During the week, I was preparing a homily for the opening of the year Mass in a boy’s secondary school. Moments like this are a great opportunity to speak to young people who little by little are coming to identify with the ethos and culture of their Catholic school and are present at the Mass. When they join with the whole school community, teachers, school leadership and parents and form a community of faith, they are empowered for excellence. They stand with their individual gifts, in the common uniform of the school and shedding headphones, tablets and phones, their immense potential for goodness can be awakened.
There is so much I’d love to be able to get across to them, to reinforce what they already know, that each one of them is a precious son of God, that they are loved, cherished and admired by the God who created them and by the family, school and community that they live in. I’d like them to know that their faith is a gift and that deepening their relationship with the Lord, being true Christian disciples will make them better men. I’d love to encourage them to pray, to identify with the social teaching of the church, to feed the poor, shelter the homeless, visit those who are sick and in prison. I’d love them to be a Good Samaritan in their own community, crossing the road to connect with the wounded, the outcast, the lad with a broken heart or spirit. I would like them to be men of the Beatitudes, gentle, humble and kind. I’d love to see them tap into the gift of the Holy
Spirit that they received at Confirmation, that they would have wisdom and understanding, good judgement and have a capacity for wonder and awe.
It’s a struggle for me to speak into a teenage culture. As we get older and the gap widens between our time and theirs, things change. Our young people are freer, fitter, stronger, better dressed, with endless opportunities to learn, travel and explore life.

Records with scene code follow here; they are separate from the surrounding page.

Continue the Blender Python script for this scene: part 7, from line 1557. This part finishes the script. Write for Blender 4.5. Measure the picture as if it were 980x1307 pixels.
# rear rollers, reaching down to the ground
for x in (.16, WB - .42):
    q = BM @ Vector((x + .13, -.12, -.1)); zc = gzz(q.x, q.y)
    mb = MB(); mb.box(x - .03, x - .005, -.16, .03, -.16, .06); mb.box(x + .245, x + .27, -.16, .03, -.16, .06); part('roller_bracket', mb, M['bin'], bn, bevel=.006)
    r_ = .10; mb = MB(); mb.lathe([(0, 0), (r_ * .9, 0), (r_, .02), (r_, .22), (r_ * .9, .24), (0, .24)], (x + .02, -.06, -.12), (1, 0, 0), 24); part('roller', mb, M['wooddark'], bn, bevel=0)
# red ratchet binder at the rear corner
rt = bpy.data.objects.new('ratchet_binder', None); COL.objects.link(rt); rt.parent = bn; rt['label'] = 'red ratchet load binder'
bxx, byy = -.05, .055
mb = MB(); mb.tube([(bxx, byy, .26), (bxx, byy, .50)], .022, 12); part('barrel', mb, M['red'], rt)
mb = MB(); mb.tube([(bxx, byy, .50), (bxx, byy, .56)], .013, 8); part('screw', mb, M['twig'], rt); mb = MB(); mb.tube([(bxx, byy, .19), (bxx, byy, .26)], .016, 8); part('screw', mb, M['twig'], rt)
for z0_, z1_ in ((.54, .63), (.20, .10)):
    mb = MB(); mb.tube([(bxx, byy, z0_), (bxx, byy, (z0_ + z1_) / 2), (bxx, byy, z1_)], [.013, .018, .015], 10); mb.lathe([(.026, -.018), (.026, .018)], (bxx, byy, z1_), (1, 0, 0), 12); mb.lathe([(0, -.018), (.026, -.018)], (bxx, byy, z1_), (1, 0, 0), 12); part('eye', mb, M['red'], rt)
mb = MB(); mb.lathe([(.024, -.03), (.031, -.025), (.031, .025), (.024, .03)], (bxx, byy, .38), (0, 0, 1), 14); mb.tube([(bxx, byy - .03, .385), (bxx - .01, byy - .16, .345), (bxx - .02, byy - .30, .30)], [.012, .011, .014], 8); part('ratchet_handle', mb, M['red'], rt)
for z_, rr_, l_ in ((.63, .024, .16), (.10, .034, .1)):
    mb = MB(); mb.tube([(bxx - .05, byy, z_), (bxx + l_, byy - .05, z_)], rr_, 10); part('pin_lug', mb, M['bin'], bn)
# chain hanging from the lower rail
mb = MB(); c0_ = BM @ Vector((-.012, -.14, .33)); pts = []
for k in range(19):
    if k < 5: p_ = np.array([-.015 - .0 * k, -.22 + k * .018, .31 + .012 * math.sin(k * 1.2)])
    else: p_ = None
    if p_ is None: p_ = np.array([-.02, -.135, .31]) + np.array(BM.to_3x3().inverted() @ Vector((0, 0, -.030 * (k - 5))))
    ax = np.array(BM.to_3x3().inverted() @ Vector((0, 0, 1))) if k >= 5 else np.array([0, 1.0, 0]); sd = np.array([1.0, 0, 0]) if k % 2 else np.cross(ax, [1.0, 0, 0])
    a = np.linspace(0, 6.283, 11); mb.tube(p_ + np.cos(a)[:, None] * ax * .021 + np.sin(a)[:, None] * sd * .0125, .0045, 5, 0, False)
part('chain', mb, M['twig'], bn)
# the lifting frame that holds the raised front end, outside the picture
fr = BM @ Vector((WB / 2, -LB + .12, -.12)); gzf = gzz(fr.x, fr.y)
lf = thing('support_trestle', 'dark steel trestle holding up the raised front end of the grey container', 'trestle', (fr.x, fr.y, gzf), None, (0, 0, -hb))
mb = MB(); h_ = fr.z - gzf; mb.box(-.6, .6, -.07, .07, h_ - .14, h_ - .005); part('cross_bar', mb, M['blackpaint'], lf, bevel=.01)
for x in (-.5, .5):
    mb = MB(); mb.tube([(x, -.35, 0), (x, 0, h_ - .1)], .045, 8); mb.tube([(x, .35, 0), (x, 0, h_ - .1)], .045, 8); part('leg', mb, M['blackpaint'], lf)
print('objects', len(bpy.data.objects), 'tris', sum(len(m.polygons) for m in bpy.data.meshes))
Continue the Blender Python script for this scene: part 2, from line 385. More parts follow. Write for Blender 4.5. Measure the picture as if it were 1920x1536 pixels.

Yet they bleed, bruise and weep in similar ways to everyone who went before them. Life can have disappointments, friendships can be lost, confidence drains away and dreams shatter for them too. So, it’s important to have spiritual strength in the core of their being.
So, I tell them that being a practicing catholic, a young person with a living faith, nourished by the sacraments and joined to the community of believers, is a good life choice, one that will bring abundant blessings, and definitely make them better boyfriend material. Can you tell them the same thing, and if you meet one at Church greet them with your best smile and kindest word.